FIG. 9 is an exemplary embodiment of a polarized lens manufacture 900. In this particular embodiment, a polarized lens 980 contains several layers. The layers are a hard coating 910, a shock-absorbing layer 920, an ultraviolet light filter 930, a polarizing material 940, an ultraviolet light filter 950, a shock-absorbing layer 960, and a hard coating 970. In a particular embodiment, the polarizing material 940 includes a Polyvinyl Alcohol-Iodine filter material. As this is a particular exemplary embodiment of the polarized lens 980, it is understood that the polarized lens 980 could contain the various layers in a slightly different order, or contain a subset of these layers. In addition, the polarized lens 980 may also include additional layers.
To employ the polarized instrument flight training system, the transparent polarized sheet transparent polarized sheet 250 in FIG. 2 is installed onto the inside of the left aircraft windshield pane 110 and right aircraft windshield pane 120 (FIGS. 1 and 2). The student pilot places the polarized lens (examples: the polarized lens 510 in FIG. 5, the polarized lens 610 in FIG. 6, and the polarized lens 710 in FIG. 7) over his/her eyes. In this position, the two polarized surfaces are cross polarized, meaning the surfaces interfere with each other to become opaque and black out the view outside of the left aircraft windshield pane 110 and right aircraft windshield pane 120, while still allowing the pilot to see all displays and instruments inside the aircraft flight deck 150 in FIG. 1. In this manner, the student pilot is able to fly with reference only to the information provided by the flight instruments in aircraft flight deck 150 in FIG. 1. At an appropriate point in time, the student pilot can remove the polarized lens (examples: the polarized lens 510 in FIG. 5, the polarized lens 610 in FIG. 6, and the polarized lens 710 in FIG. 7) to quickly get an unobstructed vision of the outside world through the left aircraft windshield pane 110 and the right aircraft windshield pane 120 in FIG. 1. Throughout this entire time, a second person (instructor pilot or observation pilot) will be able to view the outside world at all times, since the sheet placed over the windshield is transparent to light when viewed by itself. This feature ensures the safe operation of each flight. Additionally, the transparent sheet 250 can be easily and quickly removed either in flight, or on the ground for quick installation and removal.

Claims

1. A polarized Instrument flight training system comprises:

a transparent polarized sheet covering an aircraft windshield; and

a transparent polarized lens used to cover each eye of a wearer, wherein the transparent polarized lens is cross polarized with the transparent polarized sheet.

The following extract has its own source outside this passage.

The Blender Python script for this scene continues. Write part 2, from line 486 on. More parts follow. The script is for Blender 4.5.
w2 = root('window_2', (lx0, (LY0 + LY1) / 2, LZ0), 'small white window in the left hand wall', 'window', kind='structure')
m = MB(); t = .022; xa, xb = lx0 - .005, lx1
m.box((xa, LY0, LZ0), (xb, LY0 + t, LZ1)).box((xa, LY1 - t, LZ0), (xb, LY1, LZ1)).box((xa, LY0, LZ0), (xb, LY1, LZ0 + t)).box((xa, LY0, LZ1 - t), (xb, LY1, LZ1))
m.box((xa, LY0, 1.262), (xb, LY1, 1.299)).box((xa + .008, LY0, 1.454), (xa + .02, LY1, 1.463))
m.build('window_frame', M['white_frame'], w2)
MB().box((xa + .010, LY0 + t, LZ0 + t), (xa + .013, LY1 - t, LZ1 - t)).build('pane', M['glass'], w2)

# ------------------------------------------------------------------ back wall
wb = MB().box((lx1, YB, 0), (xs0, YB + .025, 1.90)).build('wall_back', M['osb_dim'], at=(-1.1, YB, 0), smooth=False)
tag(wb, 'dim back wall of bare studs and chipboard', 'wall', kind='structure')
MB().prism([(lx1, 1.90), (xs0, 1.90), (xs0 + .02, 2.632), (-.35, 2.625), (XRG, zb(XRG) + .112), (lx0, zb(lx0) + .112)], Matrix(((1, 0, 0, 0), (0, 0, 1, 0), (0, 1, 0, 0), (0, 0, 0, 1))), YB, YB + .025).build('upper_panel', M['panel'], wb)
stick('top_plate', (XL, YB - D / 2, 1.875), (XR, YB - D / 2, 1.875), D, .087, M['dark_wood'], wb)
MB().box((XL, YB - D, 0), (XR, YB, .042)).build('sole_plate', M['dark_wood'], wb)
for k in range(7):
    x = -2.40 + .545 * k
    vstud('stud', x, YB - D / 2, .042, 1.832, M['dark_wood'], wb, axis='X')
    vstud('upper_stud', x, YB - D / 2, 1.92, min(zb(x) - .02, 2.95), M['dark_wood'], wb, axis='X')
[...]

2. The polarized instrument flight training system of claim 1, wherein the transparent polarized sheet further comprises:

a means for installation and removal from the aircraft windshield.

3. The polarized instrument flight training system of claim 1 further comprises:

a pair of fixed spectacle frames, wherein the transparent polarized lens is installed in the fixed spectacle frames.

4. The polarized instrument flight training system of claim 1 further comprises:

a pair of clip-on spectacle frames, wherein the transparent polarized lens is installed in the clip-on spectacle frames., wherein the clip-on spectacle frame comprises a clip on mechanism for attaching the clip-on spectacle frames to spectacles worn by the wearer.

7. The polarized instrument flight training system of claim 1 further comprising:

a pair of flip-up spectacle frames, wherein the transparent polarized lens is installed in the flip-up spectacle frames.

8. The polarized instrument flight training system of claim 2, wherein the means for removal and re-installation from the aircraft windshield includes suction cups, adhesive, and static cling glass film.

9. The polarized Instrument flight training system of claim 1, wherein the transparent polarized sheet covering an aircraft windshield comprises at least one transparent polarized piece sized to fit a pane of the aircraft windshield.

10. The polarized Instrument flight training system of claim 1 further comprising a roll-up ratcheting mechanism, wherein the roll-up ratcheting mechanism comprises a roll-up housing, and a roll of the transparent polarized sheet.

11. The polarized Instrument flight training system of claim 1, wherein the transparent polarized lens comprises a hard coating, a shock-absorbing layer, an ultraviolet light filter, a polarizing material, an ultraviolet light filter, a shock-absorbing layer, and a hard coating.

12. The polarized Instrument flight training system of claim 1, wherein the transparent polarized lens includes a Polyvinyl Alcohol-Iodine filter.

13. The polarized Instrument flight training system of claim 1, wherein the transparent polarized sheet includes a Polyvinyl Alcohol-Iodine filter.

14. The polarized Instrument flight training system of claim 1, wherein the transparent polarized sheet is approximately 0.15 mm thick.

15. A method for installing a polarized flight training system comprising:

affixing a first transparent polarized sheet to cover at least one aircraft windshield pane; and

placing a spectacle frame on a wearer, the spectacle frame comprising a polarized lens, wherein the polarized lens is cross polarized with the first transparent polarized sheet.

16. The method for installing a polarized flight training system of claim 15 further comprising:

affixing a second transparent polarized sheet to cover a second aircraft windshield pane.

17. The method for installing a polarized flight training system of claim 16 further comprising affixing a second transparent polarized sheet to a second aircraft windshield pane, wherein polarization of the second transparent polarized sheet is parallel to the first transparent polarized sheet.

18. The method for installing a polarized flight training system of claim 15, wherein the pair of spectacle frames further includes one of a fixed spectacle frame, a clip-on spectacle frame, and a flip-up spectacle frame.

19. The method for installing a polarized flight training system of claim 15, wherein affixing includes at least of suction cups, adhesive, and static cling glass film.